::: Data lines :::
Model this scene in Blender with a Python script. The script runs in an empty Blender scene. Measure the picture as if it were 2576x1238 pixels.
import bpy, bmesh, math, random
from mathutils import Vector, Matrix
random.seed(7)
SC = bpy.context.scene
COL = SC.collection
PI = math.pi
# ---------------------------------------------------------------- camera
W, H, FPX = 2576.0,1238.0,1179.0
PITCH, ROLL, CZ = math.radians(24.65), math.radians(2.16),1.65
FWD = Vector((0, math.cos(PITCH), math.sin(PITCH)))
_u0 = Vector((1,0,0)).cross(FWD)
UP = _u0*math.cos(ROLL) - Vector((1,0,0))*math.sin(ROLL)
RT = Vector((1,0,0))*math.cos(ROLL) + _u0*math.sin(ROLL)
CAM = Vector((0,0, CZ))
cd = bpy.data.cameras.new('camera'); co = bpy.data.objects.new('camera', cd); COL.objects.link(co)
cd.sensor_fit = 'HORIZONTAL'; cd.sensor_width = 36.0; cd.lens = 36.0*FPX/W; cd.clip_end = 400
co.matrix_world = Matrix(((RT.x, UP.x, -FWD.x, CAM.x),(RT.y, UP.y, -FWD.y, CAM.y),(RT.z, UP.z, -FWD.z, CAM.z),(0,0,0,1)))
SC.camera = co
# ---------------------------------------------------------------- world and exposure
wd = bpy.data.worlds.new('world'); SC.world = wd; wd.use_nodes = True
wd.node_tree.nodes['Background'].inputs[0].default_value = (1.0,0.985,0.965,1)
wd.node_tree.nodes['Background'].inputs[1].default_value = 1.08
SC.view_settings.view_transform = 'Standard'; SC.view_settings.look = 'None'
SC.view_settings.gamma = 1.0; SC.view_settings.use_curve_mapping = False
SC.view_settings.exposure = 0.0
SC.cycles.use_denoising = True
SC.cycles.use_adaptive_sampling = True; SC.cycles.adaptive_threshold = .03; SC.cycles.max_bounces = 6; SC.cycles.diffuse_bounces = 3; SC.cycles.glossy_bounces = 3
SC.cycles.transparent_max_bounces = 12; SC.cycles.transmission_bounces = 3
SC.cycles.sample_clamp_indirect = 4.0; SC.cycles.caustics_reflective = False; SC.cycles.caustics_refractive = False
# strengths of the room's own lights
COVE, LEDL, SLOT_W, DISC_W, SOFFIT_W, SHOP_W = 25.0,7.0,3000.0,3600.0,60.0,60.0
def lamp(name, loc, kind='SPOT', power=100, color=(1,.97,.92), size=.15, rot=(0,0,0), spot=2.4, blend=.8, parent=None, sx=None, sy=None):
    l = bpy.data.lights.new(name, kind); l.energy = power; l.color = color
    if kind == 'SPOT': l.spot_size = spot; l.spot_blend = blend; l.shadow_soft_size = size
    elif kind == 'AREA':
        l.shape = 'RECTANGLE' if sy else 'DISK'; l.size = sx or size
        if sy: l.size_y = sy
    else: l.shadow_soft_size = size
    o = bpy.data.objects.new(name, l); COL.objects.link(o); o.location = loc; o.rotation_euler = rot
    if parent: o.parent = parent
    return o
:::
▶ Prompt
Lines containing the word "scene" are to be counted in the listing; state their number alone.

▶ The result
2